Courtesy Tennessee State Library and Archives

At the end of the 1926 season, it was determined that the ballpark would be turned around so that the afternoon sun would not come into play for hitters.  Of course, it would now create a challenge for outfielders who would have to manage balls hit into the air, but it was less of a crisis.

Over the winter ballpark construction consisted of tearing down the existing wooden grandstand, but a new state-of-the-art steel-and-concrete structure would take its place.  Built to hold 7,500 fans, the construction was barely finished when the team came home to play exhibition games before the beginning of the regular season.

The first game in the newly-turned-around Sulphur Dell was an exhibition game played against the Minneapolis Millers of the American Association on March 25, 1927.  The Millers won 5-3 in the game that lasted 2 hours and 5 minutes.

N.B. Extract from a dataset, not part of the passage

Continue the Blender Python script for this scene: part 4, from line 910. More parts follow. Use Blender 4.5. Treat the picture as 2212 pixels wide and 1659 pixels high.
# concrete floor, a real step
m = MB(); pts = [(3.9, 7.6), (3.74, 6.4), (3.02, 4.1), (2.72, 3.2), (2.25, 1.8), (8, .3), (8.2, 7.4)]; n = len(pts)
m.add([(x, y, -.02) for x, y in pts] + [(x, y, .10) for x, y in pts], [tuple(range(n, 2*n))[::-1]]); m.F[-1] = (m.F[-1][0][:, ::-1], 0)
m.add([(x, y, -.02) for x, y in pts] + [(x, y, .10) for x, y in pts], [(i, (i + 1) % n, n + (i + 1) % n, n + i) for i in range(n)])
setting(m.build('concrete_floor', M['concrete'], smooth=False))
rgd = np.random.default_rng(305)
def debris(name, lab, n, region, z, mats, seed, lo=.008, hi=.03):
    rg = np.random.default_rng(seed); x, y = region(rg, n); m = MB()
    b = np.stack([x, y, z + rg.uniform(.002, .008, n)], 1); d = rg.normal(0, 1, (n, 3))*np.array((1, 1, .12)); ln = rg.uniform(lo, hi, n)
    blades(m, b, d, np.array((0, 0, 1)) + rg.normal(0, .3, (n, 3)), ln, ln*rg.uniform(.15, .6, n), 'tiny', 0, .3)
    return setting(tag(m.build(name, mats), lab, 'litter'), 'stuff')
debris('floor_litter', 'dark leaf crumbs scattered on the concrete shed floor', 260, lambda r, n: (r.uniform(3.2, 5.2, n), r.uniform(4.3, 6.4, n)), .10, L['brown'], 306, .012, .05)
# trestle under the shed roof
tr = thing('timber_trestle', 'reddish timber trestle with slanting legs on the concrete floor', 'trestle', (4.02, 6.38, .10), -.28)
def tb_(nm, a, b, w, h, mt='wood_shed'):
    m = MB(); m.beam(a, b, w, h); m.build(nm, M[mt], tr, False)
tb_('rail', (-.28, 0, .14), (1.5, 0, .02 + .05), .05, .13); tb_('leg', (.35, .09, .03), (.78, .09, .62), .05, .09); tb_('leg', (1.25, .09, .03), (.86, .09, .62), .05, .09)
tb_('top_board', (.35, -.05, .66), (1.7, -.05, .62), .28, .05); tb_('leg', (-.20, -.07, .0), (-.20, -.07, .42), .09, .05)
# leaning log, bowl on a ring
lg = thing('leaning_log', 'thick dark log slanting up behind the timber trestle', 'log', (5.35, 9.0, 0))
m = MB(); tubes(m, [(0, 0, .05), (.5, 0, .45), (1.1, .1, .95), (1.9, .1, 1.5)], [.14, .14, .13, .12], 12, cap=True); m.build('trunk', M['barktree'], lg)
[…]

Dick Loftus, right fielder for the Millers, hit the first home run in the new configuration.  Blinky Horn, sportswriter for the Nashville Tennessean, referred to right field as the “right center dump” in his account of the game the next day, calling attention to not only the unusual design of the ball park but acknowledging the smell that the nearby city dump offered to the lingering odor in the air.

On April 1st John Black, pinch-hitting for the pitcher in the fourth inning of an exhibition game versus the Milwaukee Brewers, hit a home run to become the first Nashville player to hit one over the fence in the new Sulphur Dell.  Horn wrote that the ball “cleared the wall beyond the old Fourth Avenue entrance to the bleachers.”

After additional exhibition games were played, the Nashville Vols returned to Sulphur Dell for the opening game of the 1927 Southern Association against the Atlanta Crackers. With the Vols losing 10-2, Atlanta’s George “Mule” Haas became the first player to hit a home run during the regular season in the new layout, a first-inning shot followed by a fourth-inning blast by Walter Gilbert, also of the Crackers. Attendance was announced at 7,535 fans.

Colorful, quirky Sulphur Dell’s reputation was just beginning to build.